彼女は今のイスラエルの日常があまり伝えられていないと思って、この本を上梓したのだそう・・・。確かに、イスラエルの日常がまさしくこの地で生活している彼女を通して伝わっていると思います。地元の友達との語らいとか、お店のおじさんや少年とのやりとり、捨て猫ちゃん達を拾ってからの彼らとの生活の一こま一こまを読むと、本当に何一つ特別なことが無い普通の生活が感じられました。

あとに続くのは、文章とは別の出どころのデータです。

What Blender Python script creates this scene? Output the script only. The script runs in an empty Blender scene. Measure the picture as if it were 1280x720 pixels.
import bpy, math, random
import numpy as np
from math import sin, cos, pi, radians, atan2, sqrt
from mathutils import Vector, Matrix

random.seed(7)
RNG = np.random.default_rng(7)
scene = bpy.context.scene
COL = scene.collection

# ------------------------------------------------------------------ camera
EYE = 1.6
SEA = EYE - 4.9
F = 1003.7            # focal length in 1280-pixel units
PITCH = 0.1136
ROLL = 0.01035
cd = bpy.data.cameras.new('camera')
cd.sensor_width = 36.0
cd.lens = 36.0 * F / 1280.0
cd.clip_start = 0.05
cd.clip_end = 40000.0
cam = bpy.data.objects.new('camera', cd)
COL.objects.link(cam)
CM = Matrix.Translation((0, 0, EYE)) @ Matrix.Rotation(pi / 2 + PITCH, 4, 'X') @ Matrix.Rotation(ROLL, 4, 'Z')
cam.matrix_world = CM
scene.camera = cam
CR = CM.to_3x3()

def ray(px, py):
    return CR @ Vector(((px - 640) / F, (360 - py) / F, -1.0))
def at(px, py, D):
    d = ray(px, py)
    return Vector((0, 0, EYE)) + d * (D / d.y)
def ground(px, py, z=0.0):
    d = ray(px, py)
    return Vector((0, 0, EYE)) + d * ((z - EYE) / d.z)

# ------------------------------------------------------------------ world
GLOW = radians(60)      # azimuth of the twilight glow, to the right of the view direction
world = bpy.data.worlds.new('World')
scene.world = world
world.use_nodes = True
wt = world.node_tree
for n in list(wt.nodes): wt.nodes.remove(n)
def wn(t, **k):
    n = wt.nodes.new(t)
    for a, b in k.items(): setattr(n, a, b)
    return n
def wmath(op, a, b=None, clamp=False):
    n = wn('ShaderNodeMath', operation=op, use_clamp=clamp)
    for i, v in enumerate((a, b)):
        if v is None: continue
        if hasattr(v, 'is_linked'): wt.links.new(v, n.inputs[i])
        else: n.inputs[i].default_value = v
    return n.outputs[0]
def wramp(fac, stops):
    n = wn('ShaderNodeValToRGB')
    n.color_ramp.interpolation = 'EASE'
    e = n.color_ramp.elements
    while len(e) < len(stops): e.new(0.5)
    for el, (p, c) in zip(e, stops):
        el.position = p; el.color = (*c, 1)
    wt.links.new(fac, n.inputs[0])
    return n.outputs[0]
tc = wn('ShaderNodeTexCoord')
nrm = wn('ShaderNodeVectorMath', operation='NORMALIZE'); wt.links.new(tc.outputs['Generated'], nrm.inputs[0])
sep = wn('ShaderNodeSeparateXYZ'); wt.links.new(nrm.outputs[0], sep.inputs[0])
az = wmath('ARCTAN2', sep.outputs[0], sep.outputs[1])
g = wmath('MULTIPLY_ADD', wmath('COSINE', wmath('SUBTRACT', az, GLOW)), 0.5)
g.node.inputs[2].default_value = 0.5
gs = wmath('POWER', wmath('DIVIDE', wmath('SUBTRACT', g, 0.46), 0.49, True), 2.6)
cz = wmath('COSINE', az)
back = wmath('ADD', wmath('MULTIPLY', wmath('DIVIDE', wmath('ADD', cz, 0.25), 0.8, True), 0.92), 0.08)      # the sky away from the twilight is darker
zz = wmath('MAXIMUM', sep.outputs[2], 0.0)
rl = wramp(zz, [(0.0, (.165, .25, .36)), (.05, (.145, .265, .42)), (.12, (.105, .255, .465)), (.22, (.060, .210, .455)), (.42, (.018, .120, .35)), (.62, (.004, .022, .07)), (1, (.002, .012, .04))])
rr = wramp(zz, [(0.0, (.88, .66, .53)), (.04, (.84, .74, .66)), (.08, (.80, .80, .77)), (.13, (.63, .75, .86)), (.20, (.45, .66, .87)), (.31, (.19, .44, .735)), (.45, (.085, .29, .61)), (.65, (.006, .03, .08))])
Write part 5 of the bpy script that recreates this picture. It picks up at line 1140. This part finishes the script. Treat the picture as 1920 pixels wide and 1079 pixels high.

全体として、ブログみたいな気安さが読みやすくしていますね。
ただやはりというか、日本ではなかなか考えられないことですが、一つの市の中に3つの宗教の聖地の存在とそれぞれの宗教に従った彼らの生活をいやでも意識せざるを得ないなと思いましたね。しかし、同時にそれを除けば人情とか生活観とかごくごく普通の人々の生活の営みがここにも有るのだというのが、良く伝わってきます。
しかしこの本を見た後では、去年年末〜今年初め頃に見聞きしたガザの空爆の深刻な被害が、余計に重く思い出されます。
いずれにせよ、この本に出てくるイスラエル一般庶民ののどかな生活の営みと、現にこの地に存在する紛争による犠牲者の苦しみとの対比を意識せざるを得ないし、それを思うととさらに和平を願わざるを得ません。
今回はあまりシビアな部分が出てきませんでしたが、この次は彼女なりの政治背景に関する著書も期待したいところです。